米国の金融緩和政策の「出口」、これに伴う新興国へのショック、特に中国への悪影響、さらに欧州の再混乱といったファクターは、当面常にある心配だ。だが、最大の心配である米国のQE3縮小にはドルの実質金利上昇から円安につながる影響チャネルがあり、仮にそうなっても、日本への悪影響は、日本の十分な金融緩和でしのげる可能性が大きいのではないかと考えている。もちろん、海外で起こったショックがあまりに大きなものであれば、日本経済のみが単独で好調を保つことは難しいので、海外への目配りは重要だ。
なお、日本では、円建ての確定利回りの運用対象に対するニーズは大きく、国債以外の運用対象が乏しい。国債の実質金利が上昇した場合には、相当の需要が発生する。低インフレ下で国債が暴落し、アベノミクスが続行不能になる可能性は大きなものではない。
当面のマーケットには強気で
ところで、先のアンケート結果を見ると、消費税と海外の悪要因に対して、これだけ心配が大きいということは、世の中の相当数の人が、景気に対して弱気で、株式などの資産価格がさらに上昇する可能性に対して、まだ懐疑的なのではないか、と推察できる。

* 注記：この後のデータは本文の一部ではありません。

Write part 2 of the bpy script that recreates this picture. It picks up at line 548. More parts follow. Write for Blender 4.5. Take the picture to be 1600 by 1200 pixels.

一般に、「弱気」と「懐疑」を持っている人が多数残っていることは、相場の上昇余地にとっては、大いに好ましい事だ。大多数が既に楽観していてこれが価格に反映している状況よりも、現在「不安」で将来「楽観」に転ずる余地のある人が多数残っている方がプラスの変化の余地は大きいからだ。
もう少し正統的なアプローチとしては、今後、資産価格の絶対値としてのフェア・バリューの吟味が一層重要になってくるだろう。外的要因で相場が終わるとした場合でも、フェア・バリューよりも大きく高い価格に投資し続けていなければ傷は浅いはずだ。
そして、当面の株価は「まだ、決して高過ぎではない」。これと示せる確たる根拠はないが、アベノミクス相場は、現在、たぶん六合目くらいなのではないだろうか。